Maybe it’s something you're compelled to do because you're an artist.

I have friends on both sides of this argument, who say: "It's wrong to write about yourself and people in your life." But it’s a part of myself that doesn't seem to be going away, or getting smaller. I feel like I have more to say about my life and the people in it now than I ever did before!

Sarah Gadon appears in Lolz-Ita as a high school mean girl who has it out for the main character. (Image courtesy of Katie Boland.)

In an interview with TIFF at this year’s Festival, Mary Harron said she's been asked about the topic of women in film for the last 25 years, but only in the last year has she felt anything has significantly shifted. As an actor and someone who has been in the film industry since you were a child, do you sense a change?

I do... but it's a very sexist industry where it will probably never be completely equal, or fair. It's a greater societal issue where people actually get mad when women talk. I think there's been some really positive changes in Canada specifically, but there's still way further to go. Everyone has to do way better, as far as what we're mandating. It's pitiful in a lot of ways.

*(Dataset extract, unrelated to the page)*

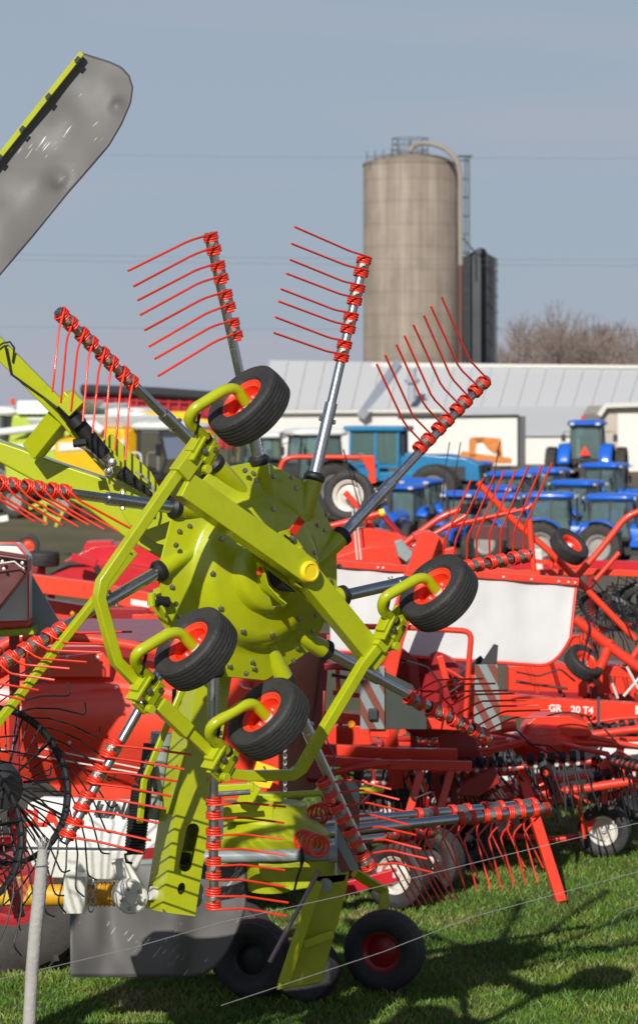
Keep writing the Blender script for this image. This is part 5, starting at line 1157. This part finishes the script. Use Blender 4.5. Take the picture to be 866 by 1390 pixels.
# folded tedder at the right edge
fd = root_at('tedder', 'folded red tedder at the right edge, tangled black tine disc above its frame', 'tedder', 800, 26)
bars(fd, 25, [('strut', [(648, 655), (700, 710), (745, 748), (862, 868)], 9, 'redrim'), ('strut', [(718, 705), (724, 775)], 8, 'redrim', -.1), ('strut', [(776, 790), (815, 745), (850, 700), (880, 690)], 9, 'redrim', .2), ('strut', [(805, 790), (840, 750)], 7, 'redrim', .4), ('strut', [(748, 770), (752, 735)], 7, 'red', .1), ('cross_beam', [(640, 770), (700, 778), (800, 776), (900, 780)], 9, 'redrim', .5), ('cross_beam', [(700, 758), (790, 770)], 6, 'redrim', .8), ('strut', [(780, 840), (830, 880), (900, 930)], 14, 'red', -.4), ('strut', [(828, 868), (818, 900), (800, 930)], 13, 'red', -.4), ('strut', [(850, 905), (880, 860)], 9, 'red', -.2), ('strut', [(790, 868), (815, 905)], 8, 'redrim', .2), ('cross_beam', [(795, 905), (840, 912), (930, 918)], 14, 'red', -.2), ('upright', [(792, 860), (790, 945)], 12, 'red', .3), ('upright', [(808, 870), (806, 950)], 9, 'brownred', .3), ('rod', [(850, 905), (866, 935)], 4, 'silver', -.6), ('rod', [(880, 905), (846, 945)], 4, 'silver', -.6), ('cross_beam', [(690, 940), (930, 950)], 9, 'darkred', .6), ('leg', [(806, 940), (815, 1075)], 12, 'darkred', .5), ('hose', [(780, 800), (800, 850), (790, 900), (810, 930)], 3, 'black', -.5), ('hose', [(830, 790), (850, 840), (866, 850)], 3, 'black', -.5)])
plates(fd, 25.6, [('hood', [(690, 905), (760, 900), (790, 915), (790, 945), (690, 943)], .4, 'red'), ('hood', [(800, 900), (900, 905), (900, 945), (800, 945)], .4, 'red', .3), ('hood', [(775, 862), (800, 862), (796, 915), (772, 915)], .2, 'red', .4)])
for (x, y, ax_) in ((772, 742, (.55, -.45, .7)), (792, 900, (.5, -.5, .7))): wheel(fd, P(x, y, 24.6), ax_, .19, .14, rim='red', grooves=4, n=32, dish=.1)
def disc(root, c, ax, R, n, nm='tine_disc'):
    c = V(c); ax = V(ax).normalized(); x = ax.orthogonal().normalized(); y = ax.cross(x); b = MB()
    b.lathe(c, ax, [(R*.62, 0), (R*.68, .03), (R*.62, .05), (R*.56, .02), (R*.62, 0)], 36, caps=False); d = b.build(nm, 'black', root)
    b = MB(); b.lathe(c, ax, [(R*.14, 0), (R*.12, .06), (.0001, .07)], 20); b.build('hub', 'black', d)
    for i in range(n):
        a = 2*pi*i/n; b = MB(); j = random.uniform(-.05, .05)
        b.tube([c+(x*cos(a-.5)+y*sin(a-.5))*R*.25+ax*.03, c+(x*cos(a-.1)+y*sin(a-.1))*R*.65+ax*.04, c+(x*cos(a+j)+y*sin(a+j))*R+ax*(.02+j), c+(x*cos(a+.1+j)+y*sin(a+.1+j))*R*1.08-ax*.1], .006, 5); b.build('tine', 'black', d)
disc(fd, P(826, 834, 25.4), (.25, -.45, .85), .46, 38); disc(fd, P(872, 815, 25.9), (-.3, -.45, .85), .46, 36)
bars(fd, 25.2, [('rod', [(700, 925), (770, 935)], 4, 'brownred', -.3), ('strut', [(716, 905), (730, 940)], 6, 'red', -.3), ('strut', [(748, 900), (762, 945)], 6, 'darkred', -.2), ('rod', [(822, 905), (838, 948)], 4, 'silver', -.3), ('strut', [(870, 900), (858, 945)], 7, 'red', -.3), ('cross_beam', [(790, 858), (866, 846)], 6, 'redrim', .4), ('hose', [(700, 912), (730, 918), (760, 908), (780, 925)], 2.4, 'black', -.5)])
# dark red implement and bar behind
im = root_at('cultivator', 'long deep red toolbar with maroon end box, in front of the blue tractors', 'implement', 760, 44)
bars(im, 44, [('toolbar', [(690, 765), (900, 770)], 15, 'crimson'), ('toolbar', [(640, 722), (720, 726)], 20, 'brownred', 3), ('leg', [(700, 770), (702, 865)], 8, 'darkred', .1), ('leg', [(800, 770), (802, 865)], 8, 'darkred', .1), ('leg', [(870, 770), (872, 865)], 8, 'darkred', .1)])
plates(im, 46, [('end_box', [(690, 705), (722, 705), (724, 745), (690, 745)], .5, 'brownred'), ('white_post', [(722, 745), (735, 745), (738, 800), (724, 800)], .2, 'offwhite', -3)])

# ================================================================ mowers at the left middle
mw = root_at('disc_mower', 'crimson folded mower with smooth sloping hoods, on the field left of the rotor', 'mower', 150, 33)
plates(mw, 33, [('hood', [(58, 786), (92, 768), (110, 764), (150, 764), (200, 772), (262, 790), (262, 803), (58, 803)], .9, 'crimson'), ('hood', [(85, 763), (128, 742), (152, 740), (215, 742), (245, 760), (262, 790), (150, 768), (110, 763)], 1.0, 'crimson', .4), ('top_box', [(118, 735), (152, 734), (155, 745), (112, 748)], .4, 'crimson', .6), ('dark_gap', [(56, 784), (92, 762), (110, 758), (130, 762), (128, 767), (95, 768)], .2, 'cabgrey', -.05)])
bars(mw, 32.6, [('roller', [(98, 756), (132, 765)], 11, 'crimson'), ('hydraulic_ram', [(130, 768), (142, 790)], 8, 'black'), ('gearbox', [(40, 772), (52, 774)], 9, 'darkred')])
b = MB(); b.lathe(P(56, 749, 33.5)-V((0, 0, .09)), (0, 0, 1), tyre_prof(.24, .19, .12, 3), 32, caps=False); b.build('spare_tyre', 'rubber', mw)
b = MB(); b.tube([P(56, 753, 33.5), P(56, 775, 33.5), G(56, 33.5)], .06, 8); b.build('stand', 'darkred', mw)
for x in (70, 230): b = MB(); b.tube([P(x, 800, 33.3), G(x, 33.3)], .05, 8); b.build('leg', 'darkred', mw)
m2 = root_at('disc_mower', 'orange-red mower with long bright beam and black ribs beneath, behind the rake stay bar', 'mower', 150, 26)
bars(m2, 26, [('main_beam', [(36, 790), (130, 802), (210, 818), (300, 835)], 24, 'redrim'), ('lower_beam', [(36, 825), (160, 845)], 34, 'red', .4), ('lower_beam', [(150, 838), (250, 852)], 10, 'red', -.2), ('side_rail', [(180, 838), (262, 835)], 8, 'red', -.4)])
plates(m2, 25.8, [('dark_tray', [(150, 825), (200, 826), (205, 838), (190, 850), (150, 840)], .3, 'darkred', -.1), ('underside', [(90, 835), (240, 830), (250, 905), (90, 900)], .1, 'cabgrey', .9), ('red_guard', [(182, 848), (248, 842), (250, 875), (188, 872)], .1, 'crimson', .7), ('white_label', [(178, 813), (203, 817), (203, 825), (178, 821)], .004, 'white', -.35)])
for i in range(9): b = MB(); b.tube([P(108+i*9, 882, 26.1), P(150+i*9, 846+i*1.2, 26.3)], .011, 6); b.build('rib', 'greypaint', m2)
b = MB(); b.ball(P(99, 833, 25.7), .025, 10); b.build('amber_reflector', 'amber', m2)
for x in (118, 240): b = MB(); b.tube([P(x, 830, 26), G(x, 26)], .05, 8); b.build('leg', 'darkred', m2)

wb = root_at('mower_conditioner', 'white box with red trim and maroon metal hood at the left edge', 'mower', 0, 17.5)
plates(wb, 17.3, [('white_panel', [(-60, 738), (22, 739), (38, 757), (38, 846), (-60, 850)], .3, 'white'), ('red_trim', [(-60, 846), (39, 842), (40, 851), (-60, 856)], .32, 'red', -.02), ('lime_sill', [(-60, 857), (44, 852), (48, 862), (-60, 868)], .3, 'lime', 0)])
bars(wb, 17.28, [('trim_edge', [(-60, 737), (22, 737), (39, 757), (39, 846)], 2.5, 'red')])
plates(wb, 16.9, [('metal_hood', [(-60, 752), (0, 752), (38, 758), (38, 776), (20, 800), (-10, 838), (-60, 860)], .25, 'brownred')])
bars(wb, 16.85, [('hood_edge', [(-60, 750), (0, 750), (39, 756)], 5, 'brownred', -.03), ('latch_rod', [(-10, 766), (20, 762), (30, 770)], 2, 'silver', -.05)])
for x, y in ((4, 762), (31, 764), (32, 772), (6, 772)): b = MB(); b.lathe(P(x, y, 16.84), (0, -1, 0), [(.012, 0), (.010, .012), (.0001, .015)], 8); b.build('bolt', 'silver', wb)
plates(wb, 17.6, [('rubber_flap', [(37, 768), (92, 862), (60, 880), (37, 872)], .02, 'greypaint')])
bars(wb, 17.5, [('leg', [(-20, 850), (-20, 1305)], 18, 'darkred', .4), ('leg', [(20, 850), (22, 1300)], 14, 'darkred', .5)])

# lime implement on the field by the harvesters
lm = root_at('hay_rake', 'small lime implement with red wheel resting on the field under the harvesters', 'hay rake', 70, 66)
bars(lm, 66, [('frame', [(40, 690), (62, 680), (90, 692)], 5, 'combinelime'), ('arm', [(62, 682), (62, 712)], 4, 'combinelime'), ('arm', [(50, 690), (80, 705)], 4, 'combinelime'), ('arm', [(88, 690), (76, 715)], 4, 'combinelime'), ('head', [(0, 705), (12, 703)], 8, 'white', .4)])
c = P(38, 712, 66); c.z = .3; wheel(lm, c, (0, -1, 0), .3, .15, rim='redrim', grooves=0, n=20, hub=None)
SK = .07; HZ1 = (.348, .418, .51); HZ2 = (.43, .425, .495)
# ================================================================ world, sun, camera
cam = bpy.data.cameras.new('camera'); co = bpy.data.objects.new('camera', cam); COL.objects.link(co)
co.location = (0, 0, CH); co.rotation_euler = (radians(90), 0, 0)
cam.sensor_fit = 'VERTICAL'; cam.sensor_height = 36; cam.lens = 36*F/1390; cam.shift_y = -(695-HY)/1390
cam.clip_start = .3; cam.clip_end = 6000
cam.dof.use_dof = True; cam.dof.focus_distance = 13.0; cam.dof.aperture_fstop = cam.lens/1000/.019
SC.camera = co
az, el = radians(15.6), radians(31)                 # sun stands behind the camera, a little to its left
Ld = V((sin(az)*cos(el), cos(az)*cos(el), -sin(el)))
sun = bpy.data.lights.new('sun', 'SUN'); sun.energy = 4.6; sun.angle = radians(.53); sun.color = (1, .955, .88)
so_ = bpy.data.objects.new('sun', sun); COL.objects.link(so_); so_.rotation_euler = Ld.to_track_quat('-Z', 'Y').to_euler(); so_.location = (-20, -60, 50)
w = bpy.data.worlds.new('World'); SC.world = w; w.use_nodes = True; nt = w.node_tree; N, L = nt.nodes, nt.links
bg = N['Background']; sky = N.new('ShaderNodeTexSky'); sky.sky_type = 'NISHITA'; sky.sun_disc = False
sky.sun_elevation = el; sky.sun_rotation = math.atan2(-Ld.x, -Ld.y); sky.altitude = 200; sky.air_density = 1.0; sky.dust_density = .8; sky.ozone_density = 2.5
# thin high haze: pale bands laid over the sky by direction, thicker towards the horizon
def nd(t, **k):
    n = N.new(t)
    for a, b in k.items(): setattr(n, a, b)
    return n
tc = nd('ShaderNodeTexCoord'); sep = nd('ShaderNodeSeparateXYZ'); L.new(tc.outputs['Generated'], sep.inputs[0])
el_ = nd('ShaderNodeMapRange'); el_.inputs['From Min'].default_value = .12; el_.inputs['From Max'].default_value = .45; el_.inputs['To Min'].default_value = .94; el_.inputs['To Max'].default_value = .12
L.new(sep.outputs['Z'], el_.inputs['Value'])
mp = nd('ShaderNodeMapping'); mp.inputs['Scale'].default_value = (1.2, 1.2, 11); mp.inputs['Location'].default_value = (0, 0, .55); mp.inputs['Rotation'].default_value = (0, radians(2), 0)
L.new(tc.outputs['Generated'], mp.inputs['Vector'])
ns = nd('ShaderNodeTexNoise'); ns.inputs['Scale'].default_value = 2.2; ns.inputs['Detail'].default_value = 2.5; ns.inputs['Roughness'].default_value = .5
L.new(mp.outputs['Vector'], ns.inputs['Vector'])
mr = nd('ShaderNodeMapRange'); mr.inputs['From Min'].default_value = .40; mr.inputs['From Max'].default_value = .64
L.new(ns.outputs['Fac'], mr.inputs['Value'])
hz = nd('ShaderNodeMix', data_type='RGBA'); hz.inputs[6].default_value = (HZ1[0]/SK, HZ1[1]/SK, HZ1[2]/SK, 1); hz.inputs[7].default_value = (HZ2[0]/SK, HZ2[1]/SK, HZ2[2]/SK, 1)
L.new(mr.outputs['Result'], hz.inputs[0])
mx = nd('ShaderNodeMix', data_type='RGBA'); L.new(el_.outputs['Result'], mx.inputs[0]); L.new(sky.outputs['Color'], mx.inputs[6]); L.new(hz.outputs[2], mx.inputs[7]); L.new(mx.outputs[2], bg.inputs['Color'])
bg.inputs['Strength'].default_value = SK
vs = SC.view_settings; vs.view_transform = 'Standard'; vs.look = 'None'; vs.gamma = 1; vs.exposure = 0; vs.use_curve_mapping = False
SC.cycles.max_bounces = 8; SC.cycles.transparent_max_bounces = 12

In the process of directing your first film, did you ever experience any sense of self doubt?

That's a particularly female thing. I think every artist has imposter syndrome, but specifically as women, we're like, "What makes my life story so interesting?" Or just, "who cares,” a lot of women ask themselves that. It's tenacious thing to say, "I'm a woman and I want to be a director."

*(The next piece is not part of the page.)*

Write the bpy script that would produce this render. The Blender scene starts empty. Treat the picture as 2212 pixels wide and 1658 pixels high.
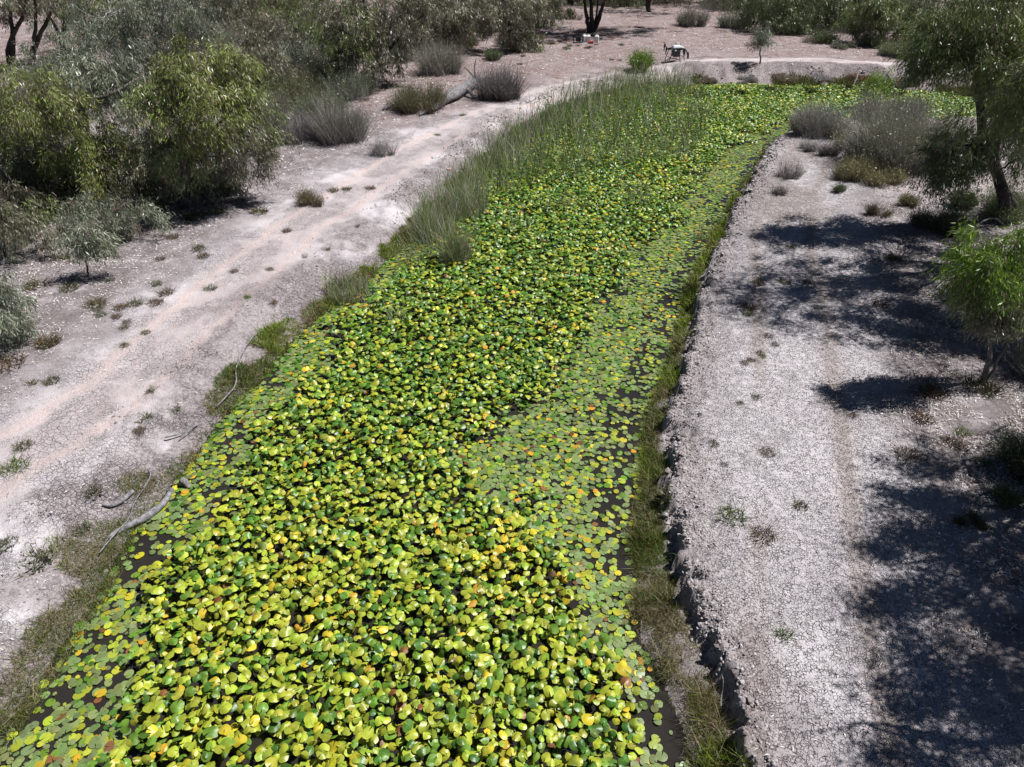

Luckily, you have such a powerful role model in your mom, Gail Harvey.

I know, she is tenacious, she's the very definition.

TIFF’s Share Her Journey campaign has put resources and advocacy behind women in film, but obviously, there’s still a lot of work to do. What do you hope for Canadian female filmmakers in the year to come?

I just hope it isn't the issue "this year,” then we're onto the next thing. I hope we can continually be given more money by the government and by Telefilm. Women are 50 per cent of the population, we should be telling 50 per cent of the stories.